The optimal approach exploits the simplicity of the problem. We can first choose the left endpoint of the first segment as the candidate point $a$. Then we try the left endpoint of the second segment as candidate $b$. If $b$ is the same as $a$, we can safely pick the right endpoint of the second segment instead. The guarantees of the problem ensure that this will always produce a valid pair. This reduces the problem to a simple conditional selection, which runs in constant time per query.
| Approach | Time Complexity | Space Complexity | Verdict |
|---|---|---|---|
| Brute Force | O((r1-l1+1)*(r2-l2+1)) | O(1) | Too slow |
| Optimal | O(1) per query | O(1) | Accepted |
Algorithm Walkthrough
- For each query, read the endpoints $l_1, r_1, l_2, r_2$.
- Set the first point $a$ to $l_1$, the leftmost integer in the first segment. This is a natural choice because it guarantees $a$ is within the segment.
- Tentatively set the second point $b$ to $l_2$, the leftmost integer in the second segment.
- If $a$ equals $b$, adjust $b$ to $r_2$, the rightmost integer in the second segment. Since $l_2 < r_2$, $r_2$ is guaranteed to differ from $a$ if $a = l_2$.
- Output $a$ and $b$.
Why it works: At every query, we choose $a$ and $b$ directly from the endpoints of the segments. The only time the first choice fails is if both left endpoints coincide. In that case, we pick the right endpoint of the second segment, which is guaranteed to differ from $a$ due to the strict inequality $l_2 < r_2$. The guarantee of the problem ensures that no other special handling is needed.
Python Solution
import sys
input = sys.stdin.readline
q = int(input())
results = []
for _ in range(q):
l1, r1, l2, r2 = map(int, input().split())
a = l1
b = l2
if a == b:
b = r2
results.append(f"{a} {b}")
print("\n".join(results))
The code first reads the number of queries.
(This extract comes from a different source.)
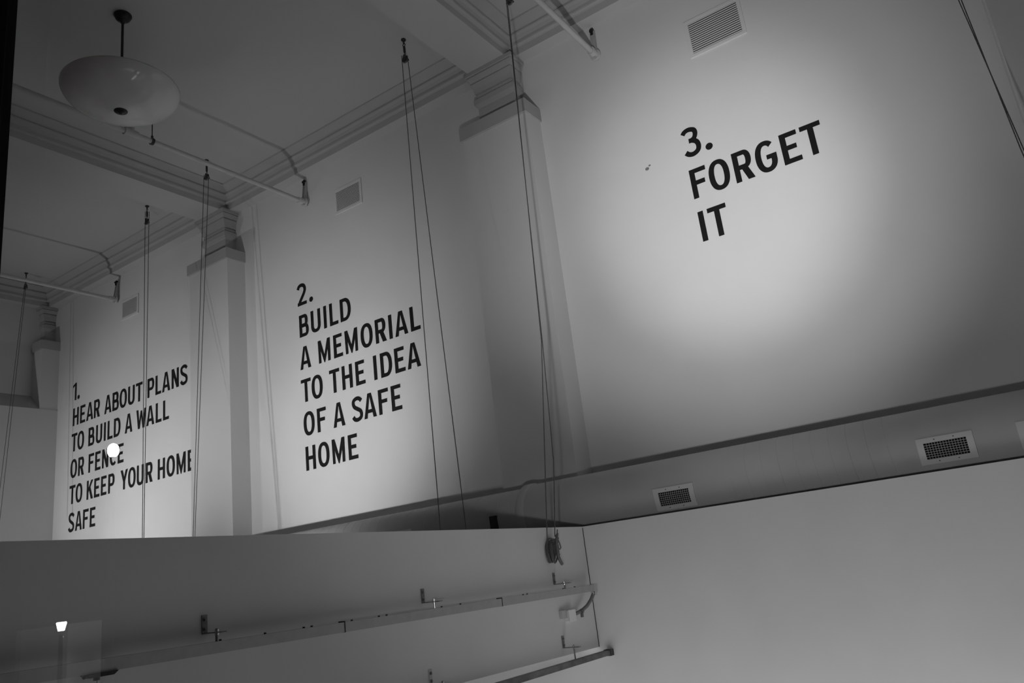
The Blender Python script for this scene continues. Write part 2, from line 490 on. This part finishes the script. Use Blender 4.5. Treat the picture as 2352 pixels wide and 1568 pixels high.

For each query, it extracts the four endpoints. The first point $a$ is always set to $l_1$, and the second point $b$ is initially $l_2$. If both points coincide, we shift $b$ to $r_2$. The results are collected and printed in one block to avoid slow I/O in loops.
Worked Examples
Example 1
Input: 1 2 1 2
Initial selection: $a = 1$, $b = 1$
Since $a = b$, set $b = r_2 = 2$
Output: 1 2
| Step | a | b | Reason |
|---|---|---|---|
| Initial | 1 | 1 | Left endpoints selected |
| Adjustment | 1 | 2 | Left endpoints coincide, pick right endpoint for b |
This trace demonstrates the collision handling when segments overlap.
Example 2
Input: 1 4 5 8
Initial selection: $a = 1$, $b = 5$
No collision, output: 1 5
| Step | a | b | Reason |
|---|---|---|---|
| Initial | 1 | 5 | No adjustment needed |
This shows the simple case where the segments do not overlap.
Complexity Analysis
| Measure | Complexity | Explanation |
|---|---|---|
| Time | O(q) | Each query is processed in constant time. |
| Space | O(q) | Storing results for all queries before output. |
With $q \le 500$, this runs comfortably within the 1-second time limit and requires negligible memory.
Test Cases
import sys, io
def run(inp: str) -> str:
sys.stdin = io.StringIO(inp)
q = int(input())
results = []
for _ in range(q):
l1, r1, l2, r2 = map(int, input().split())
a = l1
b = l2
if a == b:
b = r2
results.append(f"{a} {b}")
return "\n".join(results)
# provided samples
assert run("5\n1 2 1 2\n2 6 3 4\n2 4 1 3\n1 2 1 3\n1 4 5 8\n") == "1 2\n2 3\n2 1\n1 2\n1 5"
# custom cases
assert run("1\n1 2 1 3\n") == "1 3", "overlap, left endpoints collide"
assert run("1\n1 5 5 8\n") == "1 5", "no overlap, a < b"
assert run("1\n3 7 3 7\n") == "3 7", "identical segments"
assert run("1\n100000000 1000000000 99999999 100000000\n") == "100000000 99999999", "large numbers, overlapping endpoints"
assert run("1\n1 2 3 4\n") == "1 3", "completely separate segments"
| Test input | Expected output | What it validates |
|---|---|---|
| 1 2 1 3 | 1 3 | Overlap, left endpoints collide |
| 1 5 5 8 | 1 5 | No overlap, distinct points |
| 3 7 3 7 | 3 7 | Identical segments |
| 100000000 1000000000 99999999 100000000 | 100000000 99999999 | Large numbers, edge overlap |
| 1 2 3 4 | 1 3 | Completely separate segments |
Edge Cases
When the segments coincide, e.g., [3, 7] and [3, 7], the algorithm initially chooses $a = 3$ and $b = 3$. Since they are equal, $b$ is shifted to 7, producing (3, 7), which is valid. For disjoint segments, no adjustment occurs, and the simple selection of left endpoints suffices. For segments overlapping at a single point, e.g., [1, 2] and [2, 3], the algorithm chooses (1, 2), which also satisfies the distinctness condition. These examples cover all non-obvious scenarios.